The information contained on this site is drawn from various locations including Newspaper Archives, Period Publications, The Commonwealth War Graves Commission, Irelandís Memorial Record, The Irish Military Archive, the UK National Archive, various rolls compiled over the years of veterans of the 1916 Rising and other conflicts, cemetery records and information submitted by visitors to the website. All the information has been verified as far as practical, errors and omissions exempt. 

Researching people involved in the 1916 Rising
The Pensions Application records of those who took part in the 1916 Rising War of Independence and Civil War is now on line.

If you search the Military Archive but do not find your relative it does not mean they did not take part, some people who took part did not apply for a pension, and some had moved to other countries or may have died.

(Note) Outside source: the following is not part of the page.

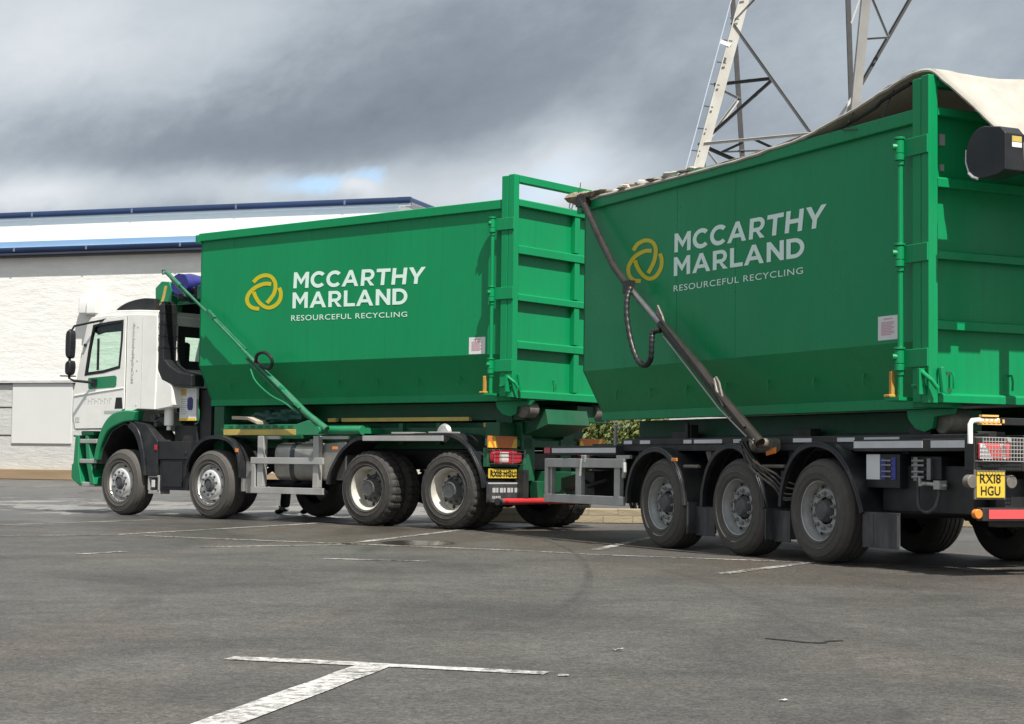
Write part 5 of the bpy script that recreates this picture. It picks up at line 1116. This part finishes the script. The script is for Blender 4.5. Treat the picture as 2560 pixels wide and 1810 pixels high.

Although it is generally believed that it is difficult to research people involved in the 1916 Rising there are several online resources available. The Irish Times published a book in 1917 called The Sinn Fein Rebellion handbook, Easter, 1916 . Although Sinn Fein had little to do with the Rising the book is a valuable source of research.  The book does have a reputation of being full of mistakes and inaccuracies but it is sometimes the first and only place you will find a reference to your ancestor.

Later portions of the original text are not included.